The State Supreme Court explained that all laws begin with a presumption of constitutionality and, thus, the burden is on the challenging party to prove a law’s unconstitutionality.  The standard for appellants to prove is whether the law bears a “reasonable relationship to any legitimate interest of government.”  The Supreme Court noted that the United States Supreme Court considered a similar case, Village of Belle Terre v. Boraas, and declined to extend due process protection, however, states have the ability to expand this right. 

The court next considered the ordinance in relation to the context of the community, namely the colleges and universities in the surrounding area, and upheld the validity of the ordinance based on the rational relationship between the ordinance and the government interest of “controlling the undesirable qualities associated with ‘mass student congestion.’”  Therefore, the ordinance limiting unrelated persons from living together, holds the court, is constitutional. 

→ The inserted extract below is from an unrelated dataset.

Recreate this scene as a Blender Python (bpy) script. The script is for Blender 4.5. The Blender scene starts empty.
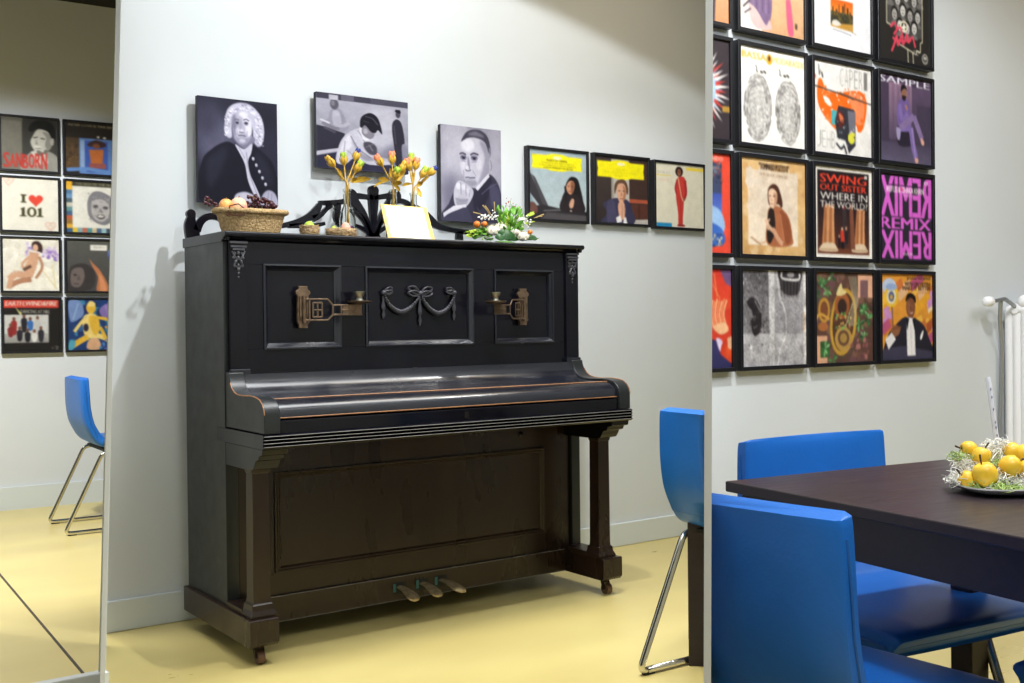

McMaster v. Columbia Bd. of Zoning Appeals, 2011 WL 6156995 (S.C. 12/12/2011) 

The opinion can be accessed at: http://www.sccourts.org/opinions/displayOpinion.cfm?caseNo=27075


Responses

  1. Talk about a predictable decision. No surprises here. But it’s important to remember that federal law still trumps state laws and state constitutions (as long as Newt Gringrich isn’t President) and local governments must still make a reasonable accommodation in their zoning laws and practices for community residences for people with disabilities. So all cities in South Carolina cannot use their restrictive definitions of “family” to exclude community residences for people with disabilities.